The 8 or 9 chapters or so really just goes over the basics you need to know for using a Git as a way to track your coding changes and it has been very useful. It's basic enough that it gets you going.
The last few chapters I haven't really delved into as much but I can see them being useful for those that need it. I'm not at that point yet but I can assume it's good.
Then the final chapter is like a FAQ and is nice.
I would recommend this to anyone that is new to Git like I am.

Wednesday, July 17, 2013

My Review of The GunBrick Book by Jeff Boen

I have been a fan of LEGO for a long time and this really piqued my interest. I was a little worried because of the look of the finished projects and it's something you really should take into account. The finished models look quite real, especially from a distance and an abundance of caution should be taken on where you keep these.
The book itself does an excellent job explaining how to make each model. I really was impressed by the quality of the pictures and the level of detail for each gun model. It gives a full bill of materials so you know what you need to build one. Then it goes through and gives you great pictures of how to build each gun.
What was really interesting is that they also "work" in the sense that you can pull the top of the gun back or pull the trigger and it will go back into place because of the rubber bands that are used to allow movement.
The final model is a working rubber band gun and is fun, although you need to make sure not to aim at people or animals (according to the book).
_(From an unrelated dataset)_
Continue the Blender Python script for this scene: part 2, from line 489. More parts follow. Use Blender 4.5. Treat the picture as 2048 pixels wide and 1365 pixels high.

They do a good job warning people of the potential hazards but come on, it's pretty obvious and they're just covering for themselves.
Overall, it's an excellent book to make realistic looking LEGO models of guns.

I need to disclose that I received this book through the O'Reilly Blogger review program.

Tuesday, June 25, 2013

Python Cookbook by David Beazley and Brian K. Jones

For those learning Python, personally, I would recommend Learning Python by Mark Lutz but as a companion book, this Python Cookbook is wonderful!
It'll help you learn a little bit about Python if you're starting out but once you get the basics down, the Cookbook series are THE way to go.
Working with file I/O? This book has a recipe for you. Doing networking? This book has a recipe for you. Need to process through data from various file formats? This book has a recipe for you.
If anything, look through the TOC to see if there's anything that might be useful and chances are, you'll find it in this book.
I would definitely recommend this to anyone who uses Python or will be using it more in the future.

Disclaimer: I received an electronic version of this book because I am a part of the wonderful O'Reilly Blogger Review Program. These are just my opinions of the book.